I'd really like to figure out why my server stops seeing the printer (MKS Gen L in this case), since it would allow me to leave everything else alone.

Yeah, that would still be a problem using the kasa app. I remember am old plugin that I'm not sure was ever published to the repo that would monitor for USB connection changes and attempt to auto connect when it saw a new device, which might be all you need. Of course I'm no linux guru so not sure if it would help. Have you tried just restarting octoprint instead of the whole machine?

This isn't the one I was thinking of, but could be promising.

Thanks. I will take a look. Unfortunately, when it goes "wrong", it doesn't even show in "lsusb" output, so I don't think that Octoprint can do anything at that point. I need to figure out why Linux isn't seeing it. At least this plugin is tied to UDEV.

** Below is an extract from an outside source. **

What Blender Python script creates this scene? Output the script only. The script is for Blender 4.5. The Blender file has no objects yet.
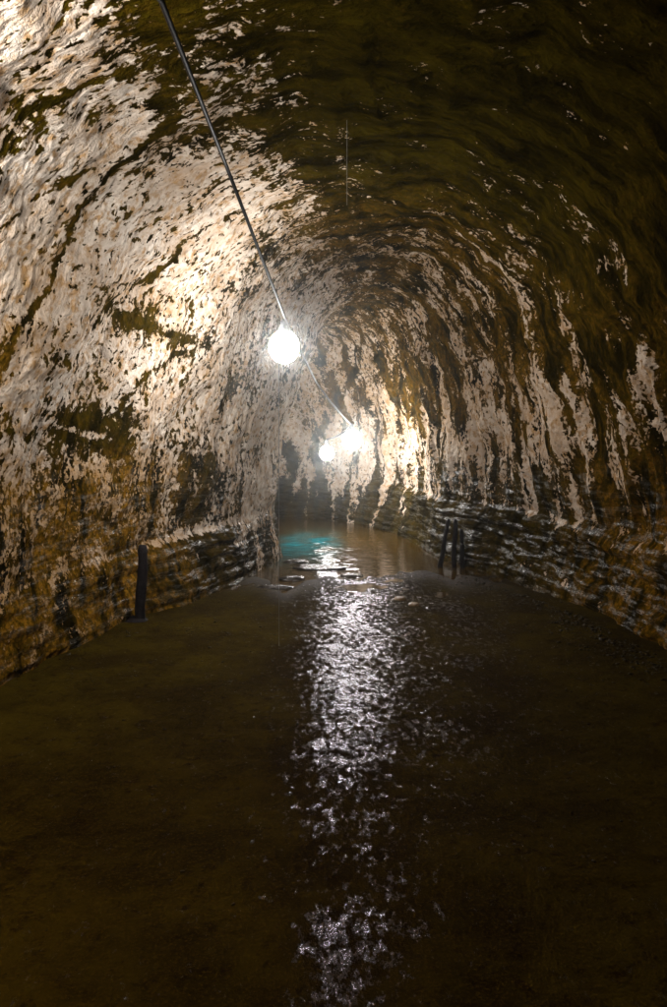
import bpy, bmesh, math, random
import numpy as np
from mathutils import Vector
random.seed(7); rng = np.random.default_rng(11)
sc = bpy.context.scene
COL = sc.collection

# ------------------------------------------------------------------ camera
EYE = 1.8; FP = 784.0; PITCH = math.radians(5.36)
cam_d = bpy.data.cameras.new('camera'); cam = bpy.data.objects.new('camera', cam_d); COL.objects.link(cam)
cam.location = (0, 0, EYE); cam.rotation_euler = (math.pi/2 - PITCH, 0, 0)
cam_d.sensor_fit = 'VERTICAL'; cam_d.sensor_height = 36; cam_d.lens = FP/1007*36
cam_d.clip_start = 0.02; cam_d.clip_end = 500
sc.camera = cam

def ray(px, py):
    a = (px-333.5)/FP; b = (503.5-py)/FP
    cp, sp = math.cos(PITCH), math.sin(PITCH)
    return np.array([a, cp + b*sp, -sp + b*cp])
def at(px, py, Y):
    d = ray(px, py); p = d*(Y/d[1]); return Vector((p[0], p[1], p[2]+EYE))
def ground(px, py, z=0.0):
    d = ray(px, py); k = (z-EYE)/d[2]; p = d*k; return np.array([p[0], p[1]])
def project(P):
    x = P[...,0]; y = P[...,1]; z = P[...,2]-EYE
    cp, sp = math.cos(PITCH), math.sin(PITCH)
    dep = y*cp - z*sp; up = y*sp + z*cp
    dep = np.where(dep < .05, .05, dep)
    return 333.5+FP*x/dep, 503.5-FP*up/dep, dep

# ------------------------------------------------------------------ numpy gradient noise
_perm = rng.permutation(256); _perm = np.concatenate([_perm, _perm, _perm])
_g = rng.normal(size=(256,3)); _g /= np.linalg.norm(_g, axis=1)[:,None]
def noise(x, y, z=0.0):
    x, y, z = np.broadcast_arrays(np.asarray(x,float), np.asarray(y,float), np.asarray(z,float))
    xi = np.floor(x).astype(int); yi = np.floor(y).astype(int); zi = np.floor(z).astype(int)
    xf = x-xi; yf = y-yi; zf = z-zi
    f = lambda t: t*t*t*(t*(t*6-15)+10)
    u, v, w = f(xf), f(yf), f(zf)
    def g(i,j,k):
        h = _perm[_perm[_perm[(xi+i)&255]+((yi+j)&255)]+((zi+k)&255)]
        G = _g[h]
        return G[...,0]*(xf-i)+G[...,1]*(yf-j)+G[...,2]*(zf-k)
    a = g(0,0,0)*(1-u)+g(1,0,0)*u; b = g(0,1,0)*(1-u)+g(1,1,0)*u
    c = g(0,0,1)*(1-u)+g(1,0,1)*u; d = g(0,1,1)*(1-u)+g(1,1,1)*u
    return ((a*(1-v)+b*v)*(1-w)+(c*(1-v)+d*v)*w)*1.5
def fbm(x,y,z=0.0,o=4,lac=2.03,gain=.5):
    s=0; a=1; t=0
    for k in range(o):
        s = s + a*noise(x*lac**k+17.3*k, y*lac**k-9.1*k, np.asarray(z)*lac**k+4.7*k); t+=a; a*=gain
    return s/t*1.3
def sst(a,b,x):
    t = np.clip((x-a)/(b-a),0,1); return t*t*(3-2*t)

# ------------------------------------------------------------------ node helpers
def new_mat(name):
    m = bpy.data.materials.new(name); m.use_nodes = True
    nt = m.node_tree; return m, nt, nt.nodes['Principled BSDF']
def N(nt, typ, **kw):
    n = nt.nodes.new(typ)
    for k, v in kw.items():
        if k == 'inp':
            for i, val in v.items(): n.inputs[i].default_value = val
        else: setattr(n, k, v)
    return n
def L(nt, a, b): nt.links.new(a, b)
def M(nt, op, a, b=None, c=None, clamp=False):
    n = nt.nodes.new('ShaderNodeMath'); n.operation = op; n.use_clamp = clamp
    for i, v in enumerate((a, b, c)):
        if v is None: continue
        if isinstance(v, (int, float)): n.inputs[i].default_value = v
        else: nt.links.new(v, n.inputs[i])
    return n.outputs[0]
def MR(nt, v, a, b, c=0.0, d=1.0, smooth=True):
    n = nt.nodes.new('ShaderNodeMapRange'); n.interpolation_type = 'SMOOTHSTEP' if smooth else 'LINEAR'
    nt.links.new(v, n.inputs[0])
    for i, x in enumerate((a,b,c,d)): n.inputs[i+1].default_value = x
    return n.outputs[0]
def MIX(nt, f, a, b):
    n = nt.nodes.new('ShaderNodeMix'); n.data_type = 'RGBA'
    for idx, v in ((0,f),(6,a),(7,b)):
        if isinstance(v, (int,float)): n.inputs[idx].default_value = v
        elif isinstance(v, tuple): n.inputs[idx].default_value = (*v,1)
        else: nt.links.new(v, n.inputs[idx])
    return n.outputs[2]
def NOISE(nt, vec, scale, detail=4, rough=.55, dist=0.0, sc3=None, off=(0,0,0)):
    if sc3 is not None or off != (0,0,0):
        mp = nt.nodes.new('ShaderNodeMapping'); nt.links.new(vec, mp.inputs[0])
        if sc3: mp.inputs['Scale'].default_value = sc3
        mp.inputs['Location'].default_value = off
        vec = mp.outputs[0]
    n = nt.nodes.new('ShaderNodeTexNoise'); nt.links.new(vec, n.inputs['Vector'])
    n.inputs['Scale'].default_value = scale; n.inputs['Detail'].default_value = detail
    n.inputs['Roughness'].default_value = rough; n.inputs['Distortion'].default_value = dist
    return n.outputs[0]
def ATTR(nt, name):
    n = nt.nodes.new('ShaderNodeAttribute'); n.attribute_name = name; return n

# ------------------------------------------------------------------ rock material
def rock_material():
    m, nt, bs = new_mat('lime_crusted_rock')
    suv = ATTR(nt, 'suv').outputs['Vector']
    D = ATTR(nt, 'moss_and_light').outputs['Fac']; S = ATTR(nt, 'streak').outputs['Fac']
    O = ATTR(nt, 'ochre').outputs['Fac']; W = ATTR(nt, 'wet').outputs['Fac']
    P = N(nt, 'ShaderNodeTexCoord').outputs['Object']
    # gentle domain warp of the surface coordinates so that streaks waver
    wn = nt.nodes.new('ShaderNodeTexNoise'); nt.links.new(suv, wn.inputs['Vector'])
    wn.inputs['Scale'].default_value = 2.2; wn.inputs['Detail'].default_value = 3
    sub = nt.nodes.new('ShaderNodeVectorMath'); sub.operation = 'SUBTRACT'
    nt.links.new(wn.outputs['Color'], sub.inputs[0]); sub.inputs[1].default_value = (.5,.5,.5)
    scl = nt.nodes.new('ShaderNodeVectorMath'); scl.operation = 'SCALE'; nt.links.new(sub.outputs[0], scl.inputs[0]); scl.inputs['Scale'].default_value = .22
    add = nt.nodes.new('ShaderNodeVectorMath'); nt.links.new(suv, add.inputs[0]); nt.links.new(scl.outputs[0], add.inputs[1])
    wv = add.outputs[0]
    streak = NOISE(nt, wv, 1.0, 3, .5, .2, (3.4,.55,1))
    fine_st = NOISE(nt, wv, 1.0, 4, .6, .1, (9.5,1.5,1), (3,7,0))
    blotch = NOISE(nt, suv, 2.6, 6, .62, .3)
    speck = NOISE(nt, suv, 1.0, 3, .6, .2, (19,14,1))
    chip = NOISE(nt, suv, 1.0, 3, .55, .3, (11,6.5,1), (2,9,0))
    speck2 = NOISE(nt, P, 34.0, 3, .65)
    def C_(x, k=.16): return M(nt,'MULTIPLY',M(nt,'SUBTRACT',MR(nt,x,.5-k,.5+k,0,1,False),.5),1.0)
    v = M(nt, 'MULTIPLY', C_(streak,.15), M(nt,'MULTIPLY',S,1.35))
    v = M(nt, 'ADD', v, M(nt,'MULTIPLY', C_(fine_st), M(nt,'ADD',.10,M(nt,'MULTIPLY',S,.45))))
    v = M(nt, 'ADD', v, M(nt,'MULTIPLY', C_(blotch), .82))
    v = M(nt, 'ADD', v, M(nt,'MULTIPLY', C_(speck), .62))
    v = M(nt, 'ADD', v, M(nt,'MULTIPLY', C_(speck2), .50))
    v = M(nt, 'ADD', v, M(nt,'MULTIPLY', MR(nt,speck,.55,.62), .37))
    v = M(nt, 'ADD', v, M(nt,'MULTIPLY', MR(nt,chip,.57,.66), .50))
    v = M(nt, 'ADD', v, D)
    cov = MR(nt, v, .44, .58)
    edge = MR(nt, v, .25, .50)
    # pale crust
    t1 = NOISE(nt, suv, 2.2, 7, .72); t2 = NOISE(nt, P, 12, 5, .65)
    pale = MIX(nt, MR(nt,t1,.35,.65), (.54,.42,.32), (.82,.73,.63))
    pale = MIX(nt, MR(nt,t2,.46,.66), pale, (.42,.26,.13))
    pale = MIX(nt, M(nt,'MULTIPLY',edge,.55), pale, (.32,.20,.095))
    pale = MIX(nt, M(nt,'MULTIPLY',O,.75), pale, (.38,.20,.05))
    # dark growth
    d1 = NOISE(nt, wv, 1.0, 6, .62, .2, (5,1.7,1), (8,8,0)); d2 = NOISE(nt, P, 21, 5, .7, off=(5,2,1))
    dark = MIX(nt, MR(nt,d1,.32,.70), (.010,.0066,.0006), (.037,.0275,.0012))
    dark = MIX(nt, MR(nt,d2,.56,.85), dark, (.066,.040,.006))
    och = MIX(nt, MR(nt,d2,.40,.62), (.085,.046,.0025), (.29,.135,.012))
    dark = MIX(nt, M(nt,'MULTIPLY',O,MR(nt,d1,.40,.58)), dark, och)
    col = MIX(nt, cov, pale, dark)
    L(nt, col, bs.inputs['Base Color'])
    # gloss: wet film near the water, dull above
    wf = M(nt, 'MULTIPLY', W, MR(nt, NOISE(nt,suv,1.0,5,.72,.1,(2.4,15,1),(1,3,0)), .48,.62))
    r = M(nt, 'SUBTRACT', .85, M(nt,'MULTIPLY',wf,.62))
    r = M(nt, 'MAXIMUM', r, .15)
    L(nt, r, bs.inputs['Roughness'])
    sp = M(nt,'MULTIPLY',wf,.75); L(nt, sp, bs.inputs['Specular IOR Level'])
    # relief
    b1 = NOISE(nt, P, 16, 6, .68); b2 = NOISE(nt, P, 70, 4, .6)
    vo = nt.nodes.new('ShaderNodeTexVoronoi'); vo.inputs['Scale'].default_value = 1.0; vo.inputs['Detail'].default_value = 2
    vm = nt.nodes.new('ShaderNodeMapping'); L(nt, wv, vm.inputs[0]); vm.inputs['Scale'].default_value=(13,7,1); L(nt, vm.outputs[0], vo.inputs['Vector'])
    h = M(nt,'ADD',M(nt,'MULTIPLY',b1,.035),M(nt,'MULTIPLY',vo.outputs['Distance'],.030))
    h = M(nt,'ADD',h, M(nt,'MULTIPLY',b2,.008))
    h = M(nt,'MULTIPLY',h, M(nt,'SUBTRACT',1.0,M(nt,'MULTIPLY',ATTR(nt,'shelf').outputs['Fac'],.6)))
    h = M(nt,'SUBTRACT',h, M(nt,'MULTIPLY',cov,.012))
    h = M(nt,'ADD',h, M(nt,'MULTIPLY',fine_st,.007)); h = M(nt,'ADD',h, M(nt,'MULTIPLY',M(nt,'ADD',speck,chip),-.022))
    bd = NOISE(nt, P, 1.0, 5, .7, .1, (3,3,42)); h = M(nt,'ADD',h, M(nt,'MULTIPLY', M(nt,'MULTIPLY',bd,.026), ATTR(nt,'shelf').outputs['Fac']))
    bp = N(nt,'ShaderNodeBump'); bp.inputs['Strength'].default_value = .9; bp.inputs['Distance'].default_value = 1.0
    L(nt,h,bp.inputs['Height']); L(nt,bp.outputs[0],bs.inputs['Normal'])
    return m
ROCK = rock_material()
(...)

I have the ModMyPi UPSPico hat. Has a delay after power is cut and performs a proper shutdown.

How hard would it be to do something like this: and use it to trigger the shutdown of the Pi as well as a delayed power-off for the TP Link plug? Can you point me to any good documentation on talking to the TP Link plugs?

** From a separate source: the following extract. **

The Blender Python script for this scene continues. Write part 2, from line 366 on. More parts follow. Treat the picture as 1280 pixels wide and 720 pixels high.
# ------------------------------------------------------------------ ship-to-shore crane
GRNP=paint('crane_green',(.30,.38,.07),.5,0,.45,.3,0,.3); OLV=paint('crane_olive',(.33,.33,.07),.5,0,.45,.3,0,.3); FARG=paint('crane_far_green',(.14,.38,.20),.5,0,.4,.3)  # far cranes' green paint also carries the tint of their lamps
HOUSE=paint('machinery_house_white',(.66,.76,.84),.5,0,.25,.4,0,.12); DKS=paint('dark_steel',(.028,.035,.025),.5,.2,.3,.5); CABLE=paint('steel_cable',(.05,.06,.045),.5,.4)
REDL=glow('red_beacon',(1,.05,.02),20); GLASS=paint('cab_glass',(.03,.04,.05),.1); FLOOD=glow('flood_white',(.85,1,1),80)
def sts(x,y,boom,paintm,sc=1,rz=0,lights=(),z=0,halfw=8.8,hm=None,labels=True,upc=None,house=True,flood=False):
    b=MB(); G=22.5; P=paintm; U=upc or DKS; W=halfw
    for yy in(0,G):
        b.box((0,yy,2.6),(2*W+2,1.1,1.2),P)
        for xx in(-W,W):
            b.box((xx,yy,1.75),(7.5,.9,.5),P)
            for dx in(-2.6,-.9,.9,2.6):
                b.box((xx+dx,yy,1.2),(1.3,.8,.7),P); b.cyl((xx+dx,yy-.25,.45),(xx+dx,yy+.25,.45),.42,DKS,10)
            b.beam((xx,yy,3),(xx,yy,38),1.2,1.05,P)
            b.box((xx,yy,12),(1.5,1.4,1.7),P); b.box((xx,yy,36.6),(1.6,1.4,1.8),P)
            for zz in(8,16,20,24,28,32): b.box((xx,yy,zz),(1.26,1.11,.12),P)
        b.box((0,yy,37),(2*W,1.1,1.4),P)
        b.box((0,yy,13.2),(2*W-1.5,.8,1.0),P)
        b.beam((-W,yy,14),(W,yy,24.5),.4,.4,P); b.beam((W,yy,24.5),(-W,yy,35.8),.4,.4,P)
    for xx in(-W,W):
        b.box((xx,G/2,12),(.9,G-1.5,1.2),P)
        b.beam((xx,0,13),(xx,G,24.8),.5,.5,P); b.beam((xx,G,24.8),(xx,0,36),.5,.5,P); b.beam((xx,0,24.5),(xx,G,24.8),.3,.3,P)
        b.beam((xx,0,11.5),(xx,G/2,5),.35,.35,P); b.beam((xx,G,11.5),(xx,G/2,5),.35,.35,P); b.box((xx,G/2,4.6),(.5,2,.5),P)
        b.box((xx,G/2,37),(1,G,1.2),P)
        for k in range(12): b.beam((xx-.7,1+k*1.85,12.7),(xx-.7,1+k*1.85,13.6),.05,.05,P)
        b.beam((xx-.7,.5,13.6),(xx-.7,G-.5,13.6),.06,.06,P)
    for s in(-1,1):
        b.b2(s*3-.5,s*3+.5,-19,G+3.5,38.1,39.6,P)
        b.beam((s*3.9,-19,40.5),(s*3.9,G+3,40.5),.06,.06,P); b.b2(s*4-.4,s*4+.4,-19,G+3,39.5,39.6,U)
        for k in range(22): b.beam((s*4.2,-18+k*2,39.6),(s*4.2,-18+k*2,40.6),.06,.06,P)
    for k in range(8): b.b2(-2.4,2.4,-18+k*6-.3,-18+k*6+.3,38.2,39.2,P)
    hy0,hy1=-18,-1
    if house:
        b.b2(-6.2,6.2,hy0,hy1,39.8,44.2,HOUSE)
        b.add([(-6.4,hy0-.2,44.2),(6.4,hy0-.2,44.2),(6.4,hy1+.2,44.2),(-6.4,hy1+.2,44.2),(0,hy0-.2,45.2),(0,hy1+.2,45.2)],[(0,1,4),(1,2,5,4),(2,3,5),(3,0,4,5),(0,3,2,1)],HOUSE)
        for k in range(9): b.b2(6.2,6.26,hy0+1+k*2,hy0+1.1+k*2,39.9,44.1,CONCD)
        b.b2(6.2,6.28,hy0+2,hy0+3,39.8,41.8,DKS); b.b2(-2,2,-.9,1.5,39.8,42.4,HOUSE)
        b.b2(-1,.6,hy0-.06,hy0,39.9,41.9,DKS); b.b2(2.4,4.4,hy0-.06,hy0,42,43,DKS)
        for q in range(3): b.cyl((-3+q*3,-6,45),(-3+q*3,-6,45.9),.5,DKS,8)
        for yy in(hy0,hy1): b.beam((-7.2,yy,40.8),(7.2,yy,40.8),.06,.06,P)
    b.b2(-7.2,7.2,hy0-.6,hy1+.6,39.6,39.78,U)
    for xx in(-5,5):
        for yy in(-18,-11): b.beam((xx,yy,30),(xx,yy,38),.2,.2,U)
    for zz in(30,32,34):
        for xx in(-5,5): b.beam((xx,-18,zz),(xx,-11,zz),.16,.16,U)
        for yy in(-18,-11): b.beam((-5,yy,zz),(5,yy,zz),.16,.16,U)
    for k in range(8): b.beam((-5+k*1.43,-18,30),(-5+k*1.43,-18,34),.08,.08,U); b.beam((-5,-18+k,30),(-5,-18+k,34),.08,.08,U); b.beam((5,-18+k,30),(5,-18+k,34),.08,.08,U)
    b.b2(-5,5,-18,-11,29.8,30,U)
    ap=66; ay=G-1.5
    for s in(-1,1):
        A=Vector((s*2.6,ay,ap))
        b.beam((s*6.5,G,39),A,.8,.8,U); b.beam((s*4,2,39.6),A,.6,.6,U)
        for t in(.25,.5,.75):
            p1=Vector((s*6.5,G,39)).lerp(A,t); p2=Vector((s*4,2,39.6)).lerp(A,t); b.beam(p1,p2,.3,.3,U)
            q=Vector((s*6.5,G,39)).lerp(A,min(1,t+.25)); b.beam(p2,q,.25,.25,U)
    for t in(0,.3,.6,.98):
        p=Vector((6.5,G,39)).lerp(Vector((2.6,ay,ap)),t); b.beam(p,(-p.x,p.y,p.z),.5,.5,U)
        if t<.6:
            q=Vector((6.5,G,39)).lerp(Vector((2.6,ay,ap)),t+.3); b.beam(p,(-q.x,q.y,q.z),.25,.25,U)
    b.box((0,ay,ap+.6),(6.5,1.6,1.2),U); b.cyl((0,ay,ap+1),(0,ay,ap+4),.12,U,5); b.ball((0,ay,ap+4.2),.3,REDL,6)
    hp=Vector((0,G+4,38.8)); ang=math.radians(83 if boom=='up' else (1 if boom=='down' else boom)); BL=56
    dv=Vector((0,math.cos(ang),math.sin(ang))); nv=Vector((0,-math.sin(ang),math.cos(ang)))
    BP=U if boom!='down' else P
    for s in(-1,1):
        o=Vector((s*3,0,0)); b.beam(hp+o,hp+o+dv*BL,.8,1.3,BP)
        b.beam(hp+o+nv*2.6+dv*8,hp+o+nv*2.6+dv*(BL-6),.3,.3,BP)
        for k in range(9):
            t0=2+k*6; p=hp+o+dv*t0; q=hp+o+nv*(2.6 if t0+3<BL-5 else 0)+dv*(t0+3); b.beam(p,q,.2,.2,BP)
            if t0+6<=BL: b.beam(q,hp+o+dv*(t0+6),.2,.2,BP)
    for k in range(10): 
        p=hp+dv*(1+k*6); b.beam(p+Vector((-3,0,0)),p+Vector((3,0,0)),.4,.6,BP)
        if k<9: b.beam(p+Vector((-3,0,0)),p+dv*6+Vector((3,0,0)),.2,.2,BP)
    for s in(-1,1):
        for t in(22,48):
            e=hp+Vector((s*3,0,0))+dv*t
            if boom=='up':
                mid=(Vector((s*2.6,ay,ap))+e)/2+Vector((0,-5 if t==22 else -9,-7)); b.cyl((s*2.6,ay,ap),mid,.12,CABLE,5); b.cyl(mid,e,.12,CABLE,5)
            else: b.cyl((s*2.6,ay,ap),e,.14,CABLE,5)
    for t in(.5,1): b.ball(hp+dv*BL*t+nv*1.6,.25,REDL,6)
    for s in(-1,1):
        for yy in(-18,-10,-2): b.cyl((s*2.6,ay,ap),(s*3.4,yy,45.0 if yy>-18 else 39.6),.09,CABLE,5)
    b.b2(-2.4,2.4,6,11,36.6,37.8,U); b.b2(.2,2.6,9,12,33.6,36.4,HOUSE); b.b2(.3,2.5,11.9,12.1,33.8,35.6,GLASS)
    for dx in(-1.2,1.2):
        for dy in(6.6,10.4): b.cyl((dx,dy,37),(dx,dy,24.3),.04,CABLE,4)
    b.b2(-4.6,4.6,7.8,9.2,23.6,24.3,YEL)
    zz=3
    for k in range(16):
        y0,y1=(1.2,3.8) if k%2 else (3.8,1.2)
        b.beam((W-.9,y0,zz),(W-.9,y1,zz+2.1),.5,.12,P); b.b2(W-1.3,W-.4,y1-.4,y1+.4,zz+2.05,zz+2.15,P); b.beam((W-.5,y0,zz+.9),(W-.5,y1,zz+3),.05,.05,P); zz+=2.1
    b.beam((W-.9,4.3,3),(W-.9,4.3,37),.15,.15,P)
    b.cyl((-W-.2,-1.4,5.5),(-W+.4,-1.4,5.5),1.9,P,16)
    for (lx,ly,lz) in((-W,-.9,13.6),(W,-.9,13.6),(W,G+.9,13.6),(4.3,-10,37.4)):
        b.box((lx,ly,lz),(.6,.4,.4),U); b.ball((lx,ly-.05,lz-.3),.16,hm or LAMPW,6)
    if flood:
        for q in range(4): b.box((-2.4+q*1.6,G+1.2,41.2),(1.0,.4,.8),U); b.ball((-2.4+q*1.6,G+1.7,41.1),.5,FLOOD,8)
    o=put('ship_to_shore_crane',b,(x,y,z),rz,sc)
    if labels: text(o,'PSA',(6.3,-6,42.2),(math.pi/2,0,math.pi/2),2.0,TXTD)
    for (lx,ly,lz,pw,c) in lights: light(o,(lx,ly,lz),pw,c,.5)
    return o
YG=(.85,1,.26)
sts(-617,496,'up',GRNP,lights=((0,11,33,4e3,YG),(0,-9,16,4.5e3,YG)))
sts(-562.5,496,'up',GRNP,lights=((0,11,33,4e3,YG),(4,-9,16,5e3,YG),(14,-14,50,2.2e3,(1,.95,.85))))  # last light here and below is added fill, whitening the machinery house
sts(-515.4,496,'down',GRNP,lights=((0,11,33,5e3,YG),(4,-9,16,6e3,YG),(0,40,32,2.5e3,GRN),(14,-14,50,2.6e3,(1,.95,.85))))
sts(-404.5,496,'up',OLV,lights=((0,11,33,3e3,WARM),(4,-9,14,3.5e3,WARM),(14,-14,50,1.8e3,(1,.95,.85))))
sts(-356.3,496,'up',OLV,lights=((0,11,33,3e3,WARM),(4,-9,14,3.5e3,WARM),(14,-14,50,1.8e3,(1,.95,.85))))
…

My plugin was based on code from here.It has some fairly good documentation, but very technical. There is a link to the available commands there and you'd have to use the countdown timer options in order to pass off the command to the plug prior to shutdown. There may be a fork of that repository that modularizes the python library, at least I vaguely remember coming across one after I had gotten too far in development of my plugin. What I did was grab the encode/decode scripts from softScheck's python script with some minor changes from it's issue logs and pull requests and wrapped my own send command function within the plugin to send the encoded json commands to the plug. You could just grab those functions from my plugin's file in my repo and modify to suit your needs as well.

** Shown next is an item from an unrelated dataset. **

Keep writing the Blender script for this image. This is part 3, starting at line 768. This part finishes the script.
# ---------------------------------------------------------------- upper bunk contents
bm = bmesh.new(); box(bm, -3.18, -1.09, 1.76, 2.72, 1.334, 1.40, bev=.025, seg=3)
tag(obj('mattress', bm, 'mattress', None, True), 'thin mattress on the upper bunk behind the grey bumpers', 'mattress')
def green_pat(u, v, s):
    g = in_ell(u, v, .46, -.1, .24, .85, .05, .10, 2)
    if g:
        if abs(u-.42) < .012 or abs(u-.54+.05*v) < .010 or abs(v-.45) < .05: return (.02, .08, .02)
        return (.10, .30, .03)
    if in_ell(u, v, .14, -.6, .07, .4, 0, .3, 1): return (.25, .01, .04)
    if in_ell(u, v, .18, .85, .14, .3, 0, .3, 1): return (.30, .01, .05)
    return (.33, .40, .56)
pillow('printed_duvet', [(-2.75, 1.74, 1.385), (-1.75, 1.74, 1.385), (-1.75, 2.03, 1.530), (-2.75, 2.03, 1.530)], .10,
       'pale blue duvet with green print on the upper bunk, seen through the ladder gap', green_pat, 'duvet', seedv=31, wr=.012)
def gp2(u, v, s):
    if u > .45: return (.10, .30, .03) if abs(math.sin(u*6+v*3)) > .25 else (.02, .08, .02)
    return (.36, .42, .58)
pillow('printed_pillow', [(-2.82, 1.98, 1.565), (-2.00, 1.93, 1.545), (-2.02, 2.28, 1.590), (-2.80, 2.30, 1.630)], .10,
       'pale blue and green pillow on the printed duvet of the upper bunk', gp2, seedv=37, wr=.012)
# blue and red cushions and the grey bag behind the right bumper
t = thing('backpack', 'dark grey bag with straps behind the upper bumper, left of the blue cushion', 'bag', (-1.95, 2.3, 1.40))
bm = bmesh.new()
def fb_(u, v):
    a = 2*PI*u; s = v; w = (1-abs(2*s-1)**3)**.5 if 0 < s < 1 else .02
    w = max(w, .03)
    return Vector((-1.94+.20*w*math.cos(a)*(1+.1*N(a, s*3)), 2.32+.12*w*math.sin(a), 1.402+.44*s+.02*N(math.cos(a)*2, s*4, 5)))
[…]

I use OctoPi along with a TP-Link plug and the PSU control plugin. My RPi is running 24x7, and I have not experienced what you are seeing. It happily recognizes and connects to my Creality CR10s Pro when I turn it on although I often have to click the connect button twice.

In order to make everything work, I wrote some simple python code (using this Python module) to turn the plug on/off and deliver the status although I think that this plugin might avoid that. I typically allow PSU Control to turn off my printer automatically versus doing it manually as well.

I see your buck converter suggestion and am scratching my head over why you would need that. My scripts could be modified to shutdown the pi quite easily, if you want.

Edit: One more thought, I am sure that there is a way to cleanly disconnect a USB device before poweroff. Another option would be to modify my poweroff script to first disconnect before powering off. It could solve your problem. I am happy to share the code. It is pretty simple.

I actually found or created some code to reset the USB bus.
The device always ends up in the same place, so I can reset it at USB level.
Now I am using an old OrangePi to control the printer. And I have the Pi able to control a $5 Sonoff powerswitch with better firmware. I never had issues on my Pi (or maybe I just reboot it). But I had on my Ubuntu running N54L.

#!/usr/bin/env python
import os
import sys
from subprocess import Popen, PIPE
import fcntl
driver = sys.argv[-1]
print "resetting driver:", driver

    lsusb_out = Popen("lsusb | grep -i %s"%driver, shell=True, bufsize=64, stdin=PIPE, stdout=PIPE, close_fds=True)
    bus = lsusb_out[1]
    device = lsusb_out[3][:-1]
    f = open("/dev/bus/usb/%s/%s"%(bus, device), 'w', os.O_WRONLY)
    fcntl.ioctl(f, USBDEVFS_RESET, 0)
except Exception, msg:
    print "failed to reset device:", msg

Also found this:

Should be another way. You can likely replace some ???? with specific value(s)

It might be helpful to know how you call the script since it's referring to argv[].

Thanks to everyone for their help. At the moment, I'm just using the TP Link plugin to shut everything down, using the built in delays in that plugin.